Most Cirri based at a single airport?

I’m curious about which airport has the most Cirri. I read a post below about Syracuse (Cirrus-cuse) with two SR22’s. By my latest count, Palo Alto (PAO) has 3 SR22’s and 1 SR20. Likely there is some airport with more than that. Any other nominees?

Kevin Moore

Kevin: I suspect the prize goes to Boeing Field in Seattle. I’ll leave it to someone who has recently trained there to specify the exact number, but I think that there are 7 SR20’s on the flight line at Wings Aloft. This web site’s database shows Tom Clary with Wings Aloft at BFI but does not show the exact number of aircraft. There is also a Michel Burke of Mercer Island, but with position number 1143 for his SR20 he still has a little wait

There are two Cirri at SQL and at least one at SJC. If there’s an award here we could move them all to the same strip and “rule”. Sorry, my SR22 tends to bring out the latent adolescent in me :>)

George Savage
N747SJ

I am the maintenance director for Elite Flight Center in Atlanta,
(KPDK) We currently have 2 SR20’s and 5 SR22’s, later this month I will be taking delivery of our 6th SR22 and flying it back to Atlanta. While our SR22’s are fractional ownership, our SR20’s are rentals.

My guess is that Wings Aloft does have the most.

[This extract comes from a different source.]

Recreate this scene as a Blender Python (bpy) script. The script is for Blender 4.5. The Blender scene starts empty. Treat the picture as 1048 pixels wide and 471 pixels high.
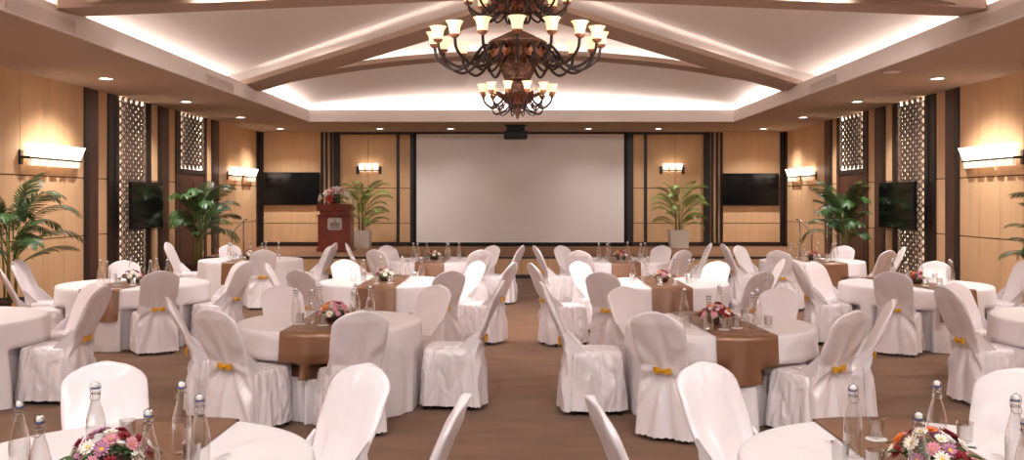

I know there are at least 4 or 5 in their rental program and one that is owned privately that is sometimes used for demos. I have not flown in a few months so I am a little out of touch. I do expect to get back to it in a month or so.

SUS in St. Louis has three - Gordon Kaufmann’s 22 partnership, Ed Crawford’s 20, and yours truly.

At SUS we don’t think counting rentals should count.

Andy

George,

we are up to 3 at SQL; an SR20 (N???WS) has shown up next to my plane. Haven’t met the owner yet.

-Curt

Well, I think we should consider some realistic figure like most cirrus per based aircraft or number of pilots. Kentucky cannot hope to keep up with Wings Aloft, Airshares or big fields in wealthy states such as Florida and California. Therefore, I propose looking at it from a “Cirrus per pilot” perspective.

My airfiield (Bowman/LOU - Louisville, KY) has 3 Cirruses - 2 SR22’s and 1 SR20. On a per capita basis, I bet we win!

Of course if we look at it from a “”# of Cirrus operations" perspective, sort of using the FAA’s traffic count philosophy, I bet Mike Radomsky’s field wins and it only has his one Cirrus!